Wolfgang Rübsam is a special phenomenon of keyboard recording - indeed of recording per se - and lies at the heart of Naxos' contribution and commitment to the dissemination of organ music.
Wolfgang Rübsam was born in Germany and received his musical training in Europe from Erich Ackermann, Helmut Walcha and Marie-Claire Alain, and in the United States from Robert T. Anderson.
Rübsam has been Professor of Church Music and Organ at Northwestern University since 1974, shortly after winning the 1973 Grand Prix de Chartres for Interpretation. He has also been University Organist at Rockefeller Memorial Chapel of the University of Chicago. In great demand as a concert hall performer and as a festival artist, Rübsam appears regularly at the Los Angeles Bach Festival, the Wiener Festwochen and the Royal Festival Hall, to mention only a few of his many ports of call.

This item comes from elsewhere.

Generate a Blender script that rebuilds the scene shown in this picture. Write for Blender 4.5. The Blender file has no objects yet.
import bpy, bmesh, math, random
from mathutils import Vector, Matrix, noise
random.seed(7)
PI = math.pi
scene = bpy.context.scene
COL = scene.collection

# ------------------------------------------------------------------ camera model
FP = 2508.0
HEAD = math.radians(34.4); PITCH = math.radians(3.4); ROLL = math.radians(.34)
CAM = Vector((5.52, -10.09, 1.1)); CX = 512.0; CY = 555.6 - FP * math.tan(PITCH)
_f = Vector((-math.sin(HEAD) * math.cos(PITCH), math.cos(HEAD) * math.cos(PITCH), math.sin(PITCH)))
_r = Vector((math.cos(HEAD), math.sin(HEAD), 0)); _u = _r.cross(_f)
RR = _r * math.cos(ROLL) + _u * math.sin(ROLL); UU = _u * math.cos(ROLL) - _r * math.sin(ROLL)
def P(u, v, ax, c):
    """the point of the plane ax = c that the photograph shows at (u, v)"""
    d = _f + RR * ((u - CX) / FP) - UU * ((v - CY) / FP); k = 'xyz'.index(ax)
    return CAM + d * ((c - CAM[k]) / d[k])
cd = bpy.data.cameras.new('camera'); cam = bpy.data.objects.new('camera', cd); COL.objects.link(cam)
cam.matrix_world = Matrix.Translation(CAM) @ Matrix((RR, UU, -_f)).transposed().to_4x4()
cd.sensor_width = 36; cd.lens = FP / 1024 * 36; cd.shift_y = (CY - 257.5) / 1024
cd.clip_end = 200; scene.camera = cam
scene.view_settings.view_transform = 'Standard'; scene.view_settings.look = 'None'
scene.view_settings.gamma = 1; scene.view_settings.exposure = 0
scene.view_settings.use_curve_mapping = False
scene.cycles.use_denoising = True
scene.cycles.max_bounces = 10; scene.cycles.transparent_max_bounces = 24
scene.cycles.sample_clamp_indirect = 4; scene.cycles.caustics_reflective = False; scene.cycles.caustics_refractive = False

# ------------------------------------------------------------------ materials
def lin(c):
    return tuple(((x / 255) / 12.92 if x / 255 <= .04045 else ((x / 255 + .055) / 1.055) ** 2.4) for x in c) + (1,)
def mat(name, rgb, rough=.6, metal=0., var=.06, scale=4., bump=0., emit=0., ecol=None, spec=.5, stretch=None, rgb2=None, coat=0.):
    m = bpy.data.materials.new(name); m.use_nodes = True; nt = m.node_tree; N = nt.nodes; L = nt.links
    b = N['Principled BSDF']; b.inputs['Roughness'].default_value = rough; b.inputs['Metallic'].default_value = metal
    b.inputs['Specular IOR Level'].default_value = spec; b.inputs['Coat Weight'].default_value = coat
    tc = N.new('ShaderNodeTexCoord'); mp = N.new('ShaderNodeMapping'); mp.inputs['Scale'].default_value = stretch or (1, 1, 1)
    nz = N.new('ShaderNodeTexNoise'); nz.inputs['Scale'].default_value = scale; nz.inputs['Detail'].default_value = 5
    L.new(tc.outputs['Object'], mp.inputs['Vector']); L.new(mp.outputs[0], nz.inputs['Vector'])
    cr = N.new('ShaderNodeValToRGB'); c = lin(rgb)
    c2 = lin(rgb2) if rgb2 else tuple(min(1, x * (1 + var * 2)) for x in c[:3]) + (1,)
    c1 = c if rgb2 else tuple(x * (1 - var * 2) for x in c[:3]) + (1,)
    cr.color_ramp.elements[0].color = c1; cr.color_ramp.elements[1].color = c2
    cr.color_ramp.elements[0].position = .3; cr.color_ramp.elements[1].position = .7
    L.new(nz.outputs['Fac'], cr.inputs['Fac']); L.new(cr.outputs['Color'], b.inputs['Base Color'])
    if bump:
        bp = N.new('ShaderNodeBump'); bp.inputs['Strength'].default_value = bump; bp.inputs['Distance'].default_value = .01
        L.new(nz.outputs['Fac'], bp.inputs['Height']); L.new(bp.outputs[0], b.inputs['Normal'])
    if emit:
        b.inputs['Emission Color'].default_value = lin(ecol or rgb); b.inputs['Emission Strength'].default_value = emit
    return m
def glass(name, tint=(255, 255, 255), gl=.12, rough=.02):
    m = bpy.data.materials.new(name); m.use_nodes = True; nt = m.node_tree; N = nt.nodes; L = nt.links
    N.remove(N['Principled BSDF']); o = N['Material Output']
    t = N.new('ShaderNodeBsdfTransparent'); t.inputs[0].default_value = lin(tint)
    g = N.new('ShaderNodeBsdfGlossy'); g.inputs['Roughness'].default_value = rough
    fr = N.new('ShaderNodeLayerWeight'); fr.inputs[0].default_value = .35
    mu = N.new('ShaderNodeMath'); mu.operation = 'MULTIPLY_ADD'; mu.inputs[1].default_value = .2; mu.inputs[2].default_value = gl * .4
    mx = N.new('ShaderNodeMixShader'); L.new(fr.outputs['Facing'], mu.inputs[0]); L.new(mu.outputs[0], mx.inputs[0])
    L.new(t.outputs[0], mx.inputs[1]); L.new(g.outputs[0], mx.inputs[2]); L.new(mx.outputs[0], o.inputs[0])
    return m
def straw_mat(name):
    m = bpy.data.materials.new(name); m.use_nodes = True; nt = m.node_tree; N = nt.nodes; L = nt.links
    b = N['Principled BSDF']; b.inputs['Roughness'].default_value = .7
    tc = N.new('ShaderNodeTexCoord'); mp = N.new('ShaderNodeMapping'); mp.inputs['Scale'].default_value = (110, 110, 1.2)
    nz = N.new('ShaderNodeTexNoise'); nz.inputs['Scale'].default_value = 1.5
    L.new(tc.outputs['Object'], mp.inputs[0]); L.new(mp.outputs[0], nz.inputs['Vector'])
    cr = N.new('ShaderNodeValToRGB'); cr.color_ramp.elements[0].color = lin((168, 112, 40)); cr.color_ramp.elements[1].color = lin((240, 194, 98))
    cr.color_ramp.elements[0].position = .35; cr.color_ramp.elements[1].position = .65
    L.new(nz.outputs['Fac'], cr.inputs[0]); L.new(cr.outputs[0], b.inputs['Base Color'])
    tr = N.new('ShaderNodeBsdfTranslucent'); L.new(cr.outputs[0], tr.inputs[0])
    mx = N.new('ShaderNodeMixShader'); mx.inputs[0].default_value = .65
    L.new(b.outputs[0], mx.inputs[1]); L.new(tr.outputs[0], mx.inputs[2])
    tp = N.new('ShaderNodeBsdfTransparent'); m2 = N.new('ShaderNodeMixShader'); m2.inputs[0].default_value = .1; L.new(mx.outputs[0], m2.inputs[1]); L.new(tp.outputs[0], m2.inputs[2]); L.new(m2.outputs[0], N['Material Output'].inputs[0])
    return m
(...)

Professor Rübsam is probably best known internationally through over a hundred highly acclaimed recordings of the organ repertoire - from the Baroque and Romantic periods - for a variety of labels. Called upon frequently to give recitals and masterclasses in the US and Europe, he has also served on the juries of the most prestigious competitions, where his breadth of experience and sureness of technique have won respect and admiration in a variety of contexts. Rübsam is currently Professor at the Hochschule des Saarlandes fuer Musik und Theater in Saarbruecken, Germany.
For Naxos Professor Rübsam has performed on organ and piano in an irrepressible affirmation of faith in J.S. Bach which has extended to dozens of discs, most of which have made an impressive and sometimes an unexpected mark upon the critics. Yet Rübsam has also found time to record music by the most famous Liechtenstinian composer, Joseph Gabriel Rheinberger, and the German composer of Protestant church music (remembered for anything but), Johann Pachelbel, thus extending the pleasure of those who enjoy refined playing on the king of instruments.